Patterns
A pattern is a way to look at a piece of data and ask “is it shaped like this — and if so, can you pull these parts out for me?” Patterns let you match against a value and unpack it at the same time, in a single step.
You’ve already seen patterns if you’ve used a match expression. Here’s a small one:
match command {
"quit" -> exit_game()
"help" -> show_help()
_ -> println("unknown command")
}
Each line on the left side of -> is a pattern. The first pattern that matches command wins, and its right side runs.
Where patterns appear
Three places in Abra accept patterns:
matchexpressions — choose a branch based on the shape of a value.letandvarbindings — pull values apart while binding them to names.forloops — pull apart each item as you iterate.
The kinds of patterns
Match a specific value
A literal pattern matches one specific value. Useful for small lookups:
fn day_name(day: int) -> string {
match day {
1 -> "Monday"
2 -> "Tuesday"
3 -> "Wednesday"
4 -> "Thursday"
5 -> "Friday"
_ -> "weekend"
}
}
Literals can be int, float, string, bool, or nil.
Catch everything else
The wildcard _ matches any value but doesn’t bind it to a name. It’s how you write “anything else”:
match user_input {
"yes" -> proceed()
"no" -> stop()
_ -> println("please answer yes or no")
}
Bind a value to a name
A bare identifier matches anything and binds the value to that name. Use it when you want to do something with the value, not just check what it is:
match get_age() {
0 -> println("just born!")
age -> println("age is " .. age)
}
In the second arm, age is a fresh variable that holds whatever get_age() returned.
Pull data out of an enum
If a value is an enum variant, you can match the variant and bind the data it carries in one step. Use leading-dot syntax to name the variant:
type Shape =
| Circle(float)
| Rectangle(float, float)
| Origin
fn area(s: Shape) -> float {
match s {
.Circle(r) -> 3.14 * r * r
.Rectangle(w, h) -> w * h
.Origin -> 0.0
}
}
.Circle(r) says “if s is a Circle, run this branch — and let me call its inner float r”.

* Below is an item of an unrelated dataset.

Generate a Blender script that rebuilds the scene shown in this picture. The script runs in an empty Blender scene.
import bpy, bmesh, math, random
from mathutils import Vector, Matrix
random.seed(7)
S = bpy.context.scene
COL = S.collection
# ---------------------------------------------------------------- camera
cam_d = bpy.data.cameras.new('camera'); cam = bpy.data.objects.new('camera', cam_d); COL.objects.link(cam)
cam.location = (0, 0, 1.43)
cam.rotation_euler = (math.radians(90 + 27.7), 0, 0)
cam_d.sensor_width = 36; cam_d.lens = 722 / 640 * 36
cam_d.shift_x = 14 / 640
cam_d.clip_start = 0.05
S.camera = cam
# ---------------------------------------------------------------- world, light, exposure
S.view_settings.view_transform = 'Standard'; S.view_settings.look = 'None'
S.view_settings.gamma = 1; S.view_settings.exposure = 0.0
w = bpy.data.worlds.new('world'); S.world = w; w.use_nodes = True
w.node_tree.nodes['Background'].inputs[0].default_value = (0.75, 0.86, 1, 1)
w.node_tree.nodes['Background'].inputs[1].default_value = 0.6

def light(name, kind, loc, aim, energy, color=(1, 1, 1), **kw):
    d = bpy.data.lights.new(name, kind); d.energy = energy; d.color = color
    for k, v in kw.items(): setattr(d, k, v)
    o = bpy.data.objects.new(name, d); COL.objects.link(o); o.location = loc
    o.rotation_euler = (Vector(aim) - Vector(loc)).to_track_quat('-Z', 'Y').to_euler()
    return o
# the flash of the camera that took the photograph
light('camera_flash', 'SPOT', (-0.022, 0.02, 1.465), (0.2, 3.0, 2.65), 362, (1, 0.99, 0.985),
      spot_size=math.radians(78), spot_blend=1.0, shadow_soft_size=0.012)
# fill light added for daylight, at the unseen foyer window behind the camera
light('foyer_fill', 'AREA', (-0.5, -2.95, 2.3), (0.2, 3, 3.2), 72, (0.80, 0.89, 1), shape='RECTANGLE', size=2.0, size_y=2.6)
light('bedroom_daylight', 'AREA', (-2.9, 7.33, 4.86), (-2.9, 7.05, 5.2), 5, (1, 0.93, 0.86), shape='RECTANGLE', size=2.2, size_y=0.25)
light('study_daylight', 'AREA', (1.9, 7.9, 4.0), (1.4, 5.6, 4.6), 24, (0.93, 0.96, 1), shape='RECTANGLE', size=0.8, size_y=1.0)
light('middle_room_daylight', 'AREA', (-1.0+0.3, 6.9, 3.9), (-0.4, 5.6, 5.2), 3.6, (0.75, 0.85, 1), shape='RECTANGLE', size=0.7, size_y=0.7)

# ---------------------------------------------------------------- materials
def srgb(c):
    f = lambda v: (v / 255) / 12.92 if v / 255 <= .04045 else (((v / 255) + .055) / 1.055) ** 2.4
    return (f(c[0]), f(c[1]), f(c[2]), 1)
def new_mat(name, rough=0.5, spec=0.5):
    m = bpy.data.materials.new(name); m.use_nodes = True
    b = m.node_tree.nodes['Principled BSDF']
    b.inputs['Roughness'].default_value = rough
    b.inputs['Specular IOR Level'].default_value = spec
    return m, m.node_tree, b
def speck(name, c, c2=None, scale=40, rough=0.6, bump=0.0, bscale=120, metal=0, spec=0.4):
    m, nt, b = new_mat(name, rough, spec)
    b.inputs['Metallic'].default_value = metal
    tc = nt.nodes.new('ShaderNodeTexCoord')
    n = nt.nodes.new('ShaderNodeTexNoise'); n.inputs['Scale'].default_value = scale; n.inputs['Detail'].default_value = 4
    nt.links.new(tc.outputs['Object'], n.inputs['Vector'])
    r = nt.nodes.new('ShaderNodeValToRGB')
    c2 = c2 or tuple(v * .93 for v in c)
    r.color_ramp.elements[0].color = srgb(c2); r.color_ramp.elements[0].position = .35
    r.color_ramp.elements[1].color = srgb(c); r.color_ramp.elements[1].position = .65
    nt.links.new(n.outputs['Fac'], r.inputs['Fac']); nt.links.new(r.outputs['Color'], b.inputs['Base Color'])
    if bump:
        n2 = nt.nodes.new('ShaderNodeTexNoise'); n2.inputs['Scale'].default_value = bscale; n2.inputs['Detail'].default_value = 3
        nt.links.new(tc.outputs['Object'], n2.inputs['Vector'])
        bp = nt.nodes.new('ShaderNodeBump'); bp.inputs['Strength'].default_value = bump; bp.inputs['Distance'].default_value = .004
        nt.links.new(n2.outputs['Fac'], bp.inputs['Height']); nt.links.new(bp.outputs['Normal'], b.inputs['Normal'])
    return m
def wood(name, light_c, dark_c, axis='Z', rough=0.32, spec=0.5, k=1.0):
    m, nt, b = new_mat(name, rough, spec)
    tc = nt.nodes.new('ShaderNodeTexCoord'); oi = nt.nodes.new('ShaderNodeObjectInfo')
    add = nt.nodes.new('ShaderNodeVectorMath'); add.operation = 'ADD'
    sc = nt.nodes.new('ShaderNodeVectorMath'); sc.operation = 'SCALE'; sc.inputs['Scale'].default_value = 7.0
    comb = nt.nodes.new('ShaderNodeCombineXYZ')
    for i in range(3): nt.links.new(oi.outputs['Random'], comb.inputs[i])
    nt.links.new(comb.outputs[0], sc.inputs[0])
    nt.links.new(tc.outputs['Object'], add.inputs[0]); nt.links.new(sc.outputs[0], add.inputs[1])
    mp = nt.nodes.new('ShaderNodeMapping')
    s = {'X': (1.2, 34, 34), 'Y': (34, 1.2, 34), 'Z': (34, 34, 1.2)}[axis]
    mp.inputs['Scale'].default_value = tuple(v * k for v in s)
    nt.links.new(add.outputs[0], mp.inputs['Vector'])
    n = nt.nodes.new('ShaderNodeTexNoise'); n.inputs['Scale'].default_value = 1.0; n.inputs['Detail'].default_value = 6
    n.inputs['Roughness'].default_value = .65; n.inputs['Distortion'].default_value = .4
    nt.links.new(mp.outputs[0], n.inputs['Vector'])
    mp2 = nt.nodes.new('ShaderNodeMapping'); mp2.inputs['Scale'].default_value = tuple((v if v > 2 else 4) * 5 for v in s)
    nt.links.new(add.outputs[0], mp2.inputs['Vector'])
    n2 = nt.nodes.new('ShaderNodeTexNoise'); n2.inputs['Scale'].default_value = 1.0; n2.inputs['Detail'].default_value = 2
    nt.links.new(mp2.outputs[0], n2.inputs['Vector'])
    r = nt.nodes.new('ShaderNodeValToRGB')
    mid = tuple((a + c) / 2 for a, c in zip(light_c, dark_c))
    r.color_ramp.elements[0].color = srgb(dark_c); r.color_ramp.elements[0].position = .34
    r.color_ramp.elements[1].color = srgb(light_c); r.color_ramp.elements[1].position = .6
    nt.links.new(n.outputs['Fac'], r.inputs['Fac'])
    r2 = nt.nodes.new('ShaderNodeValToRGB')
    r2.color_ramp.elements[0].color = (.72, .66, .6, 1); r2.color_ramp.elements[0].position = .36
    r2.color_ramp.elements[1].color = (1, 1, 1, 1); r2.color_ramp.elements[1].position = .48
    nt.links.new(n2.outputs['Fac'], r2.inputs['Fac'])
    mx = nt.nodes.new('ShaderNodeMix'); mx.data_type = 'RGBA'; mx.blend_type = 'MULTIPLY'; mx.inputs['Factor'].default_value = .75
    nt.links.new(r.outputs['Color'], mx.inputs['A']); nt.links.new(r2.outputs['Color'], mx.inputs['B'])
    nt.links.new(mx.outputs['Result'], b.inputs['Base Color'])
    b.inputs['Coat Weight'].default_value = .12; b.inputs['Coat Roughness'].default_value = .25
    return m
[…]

This is the most common use of patterns. It’s how you handle option and result:
match read("config.txt") {
.ok(text) -> println(text)
.err(e) -> println("oops: " .. e)
}
match user.try_get("nickname") {
.some(name) -> println("hi, " .. name)
.none -> println("hi, anonymous")
}
Pull tuples apart
Tuple patterns destructure tuples by writing one. You can mix wildcards, literals, and bindings:
match point {
(0, 0) -> "at the origin"
(0, y) -> "on the y-axis at height " .. y
(x, 0) -> "on the x-axis at position " .. x
(x, y) -> "somewhere at (" .. x .. ", " .. y .. ")"
}
Tuple destructuring is the most common form of pattern in let:
let (x, y) = get_position()
let (name, age) = ("Alice", 30)
let pairs = [(1, "one"), (2, "two"), (3, "three")]
for pair in pairs {
let (number, word) = pair
println(number .. " = " .. word)
}
Combine patterns inside other patterns
Patterns nest. You can put a variant pattern inside a tuple pattern, a tuple pattern inside a variant pattern, and so on. This is useful when you want to handle several pieces of state together:
// Both players have to be ready before the game starts
match (player1.status, player2.status) {
(.Ready, .Ready) -> start_game()
(.Ready, _) -> println("waiting for player 2")
(_, .Ready) -> println("waiting for player 1")
_ -> println("waiting for both players")
}
You can also peer into nested enums:
// Walk a linked list and pull out the head if it exists
match maybe_list {
.some(.cons(head, _)) -> "first element is " .. head
.some(.empty) -> "list is empty"
.none -> "no list"
}
Exhaustiveness — the compiler has your back
When you write a match, the compiler checks that you’ve covered every possible value. If you forget a variant, you get a clear error pointing at what’s missing.
type Color = Red | Green | Blue
// Compile error: missing pattern .Blue
match c {
.Red -> "stop"
.Green -> "go"
}
This is one of the best things about patterns: refactoring becomes much safer. If you add a new variant to an enum, every match on that enum will tell you it needs to be updated. Use _ as a catch-all when you genuinely want to ignore the rest, but reach for it sparingly — explicit cases are easier to maintain.